Talvez o batismo, lembrará alguém. Sim, o denominacionalismo
nos ensinou que só participa da Ceia do
Senhor que for batizad@. Há algum
texto bíblico para isso? Não. Mas também é sabido que o batismo nas primeiras comunidades era algo inerente à caminhada com
Cristo. Logo, é possível que todos que participavam da comunhão eram batizados ou logo foram. Algo bem específico está na Didaqué, onde há instrução quanto aos
participantes da ceia de que deveriam
ser batizados (“Ninguém coma nem beba
de vossa Eucaristia, se não estiver batizado em nome do Senhor. Pois a respeito
dela disse o Senhor: não deis as coisas santas aos cães”). Mas o contexto é de falsidade, onde havia um temor quanto
aos verdadeiros membros da
comunidade.
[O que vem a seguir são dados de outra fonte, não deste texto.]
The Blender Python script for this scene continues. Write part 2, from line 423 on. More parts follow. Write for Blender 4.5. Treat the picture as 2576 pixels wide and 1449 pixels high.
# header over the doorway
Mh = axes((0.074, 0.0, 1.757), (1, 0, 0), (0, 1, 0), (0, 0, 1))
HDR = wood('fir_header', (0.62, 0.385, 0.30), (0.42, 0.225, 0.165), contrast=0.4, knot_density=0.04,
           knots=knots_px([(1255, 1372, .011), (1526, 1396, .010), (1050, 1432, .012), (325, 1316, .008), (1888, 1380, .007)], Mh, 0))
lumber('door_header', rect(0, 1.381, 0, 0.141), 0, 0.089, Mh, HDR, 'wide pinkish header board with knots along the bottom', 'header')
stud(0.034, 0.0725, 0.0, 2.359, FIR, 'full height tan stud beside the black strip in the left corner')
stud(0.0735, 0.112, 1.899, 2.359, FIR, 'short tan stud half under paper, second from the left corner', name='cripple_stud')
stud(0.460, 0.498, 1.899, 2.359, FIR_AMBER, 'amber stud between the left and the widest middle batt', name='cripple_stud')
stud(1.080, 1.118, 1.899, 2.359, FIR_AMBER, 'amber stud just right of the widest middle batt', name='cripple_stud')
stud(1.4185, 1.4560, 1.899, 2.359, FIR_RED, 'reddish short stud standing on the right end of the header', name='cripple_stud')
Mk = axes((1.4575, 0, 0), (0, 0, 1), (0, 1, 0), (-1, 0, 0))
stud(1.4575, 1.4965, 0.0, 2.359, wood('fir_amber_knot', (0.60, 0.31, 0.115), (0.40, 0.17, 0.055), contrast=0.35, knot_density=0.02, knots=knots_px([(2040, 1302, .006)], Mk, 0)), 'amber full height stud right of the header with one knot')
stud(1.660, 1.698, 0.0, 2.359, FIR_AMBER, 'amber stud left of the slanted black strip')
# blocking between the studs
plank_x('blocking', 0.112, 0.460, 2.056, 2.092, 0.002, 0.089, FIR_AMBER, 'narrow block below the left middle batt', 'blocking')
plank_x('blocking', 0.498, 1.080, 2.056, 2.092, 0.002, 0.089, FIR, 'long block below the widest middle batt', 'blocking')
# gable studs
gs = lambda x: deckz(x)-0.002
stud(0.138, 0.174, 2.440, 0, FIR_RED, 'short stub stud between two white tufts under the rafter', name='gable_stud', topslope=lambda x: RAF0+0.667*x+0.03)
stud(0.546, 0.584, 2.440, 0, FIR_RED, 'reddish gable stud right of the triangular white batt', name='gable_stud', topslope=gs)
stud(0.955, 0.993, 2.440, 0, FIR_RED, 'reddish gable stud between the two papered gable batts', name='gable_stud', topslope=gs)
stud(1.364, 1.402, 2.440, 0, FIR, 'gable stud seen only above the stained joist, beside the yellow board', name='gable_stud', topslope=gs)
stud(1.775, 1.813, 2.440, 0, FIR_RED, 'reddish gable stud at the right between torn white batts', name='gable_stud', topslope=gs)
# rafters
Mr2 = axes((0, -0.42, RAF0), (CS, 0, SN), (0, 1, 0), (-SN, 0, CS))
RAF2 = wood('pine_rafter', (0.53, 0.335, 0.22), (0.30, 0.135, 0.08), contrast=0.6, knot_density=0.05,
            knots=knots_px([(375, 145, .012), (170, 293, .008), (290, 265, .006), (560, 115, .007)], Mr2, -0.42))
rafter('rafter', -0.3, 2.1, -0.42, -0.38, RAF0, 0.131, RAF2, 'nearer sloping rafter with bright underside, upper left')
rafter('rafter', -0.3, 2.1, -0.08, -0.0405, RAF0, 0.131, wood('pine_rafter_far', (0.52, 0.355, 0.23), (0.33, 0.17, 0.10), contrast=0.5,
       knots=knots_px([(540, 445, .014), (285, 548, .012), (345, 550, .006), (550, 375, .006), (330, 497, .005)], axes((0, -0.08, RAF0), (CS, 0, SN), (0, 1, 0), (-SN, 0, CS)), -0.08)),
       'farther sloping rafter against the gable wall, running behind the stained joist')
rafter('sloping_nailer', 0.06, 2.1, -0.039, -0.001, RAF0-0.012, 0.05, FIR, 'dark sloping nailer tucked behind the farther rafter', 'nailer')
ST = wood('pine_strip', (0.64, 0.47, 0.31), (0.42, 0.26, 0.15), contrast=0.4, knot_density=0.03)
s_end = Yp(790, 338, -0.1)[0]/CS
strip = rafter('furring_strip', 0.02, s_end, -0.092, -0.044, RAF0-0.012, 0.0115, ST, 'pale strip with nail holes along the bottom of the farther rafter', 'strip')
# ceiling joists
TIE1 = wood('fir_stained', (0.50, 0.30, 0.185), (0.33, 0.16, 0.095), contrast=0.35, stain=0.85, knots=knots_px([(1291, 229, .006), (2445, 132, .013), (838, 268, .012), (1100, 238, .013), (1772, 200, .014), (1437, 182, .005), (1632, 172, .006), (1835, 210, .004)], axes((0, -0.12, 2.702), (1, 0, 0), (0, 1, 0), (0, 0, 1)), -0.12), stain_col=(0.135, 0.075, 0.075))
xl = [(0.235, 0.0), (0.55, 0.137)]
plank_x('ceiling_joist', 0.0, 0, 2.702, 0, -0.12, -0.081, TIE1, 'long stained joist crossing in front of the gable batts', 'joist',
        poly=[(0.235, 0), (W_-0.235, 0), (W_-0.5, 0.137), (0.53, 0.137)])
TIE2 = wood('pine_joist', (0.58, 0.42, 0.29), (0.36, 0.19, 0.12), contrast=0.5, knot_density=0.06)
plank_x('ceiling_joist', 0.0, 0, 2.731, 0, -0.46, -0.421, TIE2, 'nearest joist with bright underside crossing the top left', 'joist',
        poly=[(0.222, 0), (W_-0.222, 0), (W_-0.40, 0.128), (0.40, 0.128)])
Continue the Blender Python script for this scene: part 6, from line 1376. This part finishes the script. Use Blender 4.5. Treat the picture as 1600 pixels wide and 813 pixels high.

No Novo Testamento (NT) não há nada em específico quanto na Didaqué (considerada a primeira
formulação doutrinária dos primeiros cristãos).
Mas há algo em
1Co 11 que impede a participação na comunhão.
O que seria
participar de maneira indigna? Participar
de maneira descuidada, sem perceber que se trata da comunhão com Cristo e seu corpo
(a igreja). O indigno é alguém
que ainda não entendeu que a celebração da comunhão
é participação na vida comunitária. Era o caso dos irmãos em 1Co 11. Muitos estavam
comendo e bebendo (ficando bêbados mesmo, pois se tratava de vinho) sem esperar
o outro, sem experimentar uma comunhão;
sem perceber de que aquele momento era ajuntamento de uma gente que caminhava
em comunidade.
A esses que
assim faziam, o apóstolo pede para que se
examine. Trata-se de ver algum pecado específico? A questão está no
versículo 29: “discernir o corpo”. Para alguns se trata do corpo de Cristo mesmo, sendo possível pecar contra o seu sangue e corpo. O examine-se seria
por não entender que se tratava dos símbolos
da morte de Cristo. Aqui acompanho alguns comentaristas que entendem se
tratar do corpo-igreja. O “examine-se”
trata de uma postura quanto à participação. Não se trata de perfeição alcançada e aí sim participar
da comunhão. Antes, trata-se de
alguém que não entendeu o que é o ajuntamento
do corpo de Cristo (a igreja, um
tema desenvolvido por Paulo no capítulo 12). Daí que discernir (fazer um juízo correto sobre alguma coisa), é respeitar
a comunidade reunida em torno da mesa; considerando que tal momento é propício
para a celebração da comunhão com o
outro. Assim, quem despreza os membros da comunidade menos favorecidos, também despreza
a Cristo e ainda não entendeu a natureza de ser comunidade. Comer e beber na cultura do NT é algo bem diferente que
comer e beber no contexto ocidental. Lá, não se trata de uma simples reunião
entre amig@s, mas sim de relacionamentos; estreitamento de comunhão. Estar à mesa com o outro é mais que comida, é celebração de
vida.
A questão do examina-se se dá quanto à compreensão do
outro, não de si mesmo e as possíveis culpas geradas por um sistema religioso
opressor. É celebração de vida; celebração de uma comunidade que já experimenta a realidade da ressurreição. Para isso ser possível, é preciso discernir quanto ao que se trata o
ajuntamento da comunidade e isso se
dá pelo exame, ou seja, perceber que a
comunhão é com gente e o comer e beber é um meio para celebrar a presença de
Cristo no meio da comunidade de fé.
Referências
BRAKEMEIER,
Gottfried. A primeira carta do apóstolo
Paulo à comunidade de Corinto: um comentário exegético-teológico. São Leopoldo:
Sinodal/EST, 2008.
DIDAQUÉ:
catecismo dos primeiros cristãos. 6ª ed. Petrópolis: Vozes, 2003.
JEREMIAS,
Joachim. Estudos no Novo Testamento. São
Paulo: Academia Cristã, 2006.
LOPES, Augustus
Nicodemus. O culto espiritual: um
estudo em 1Coríntios sobre questões atuais e diretrizes bíblicas para o culto
cristão. São Paulo: Cultura Cristã, 1999.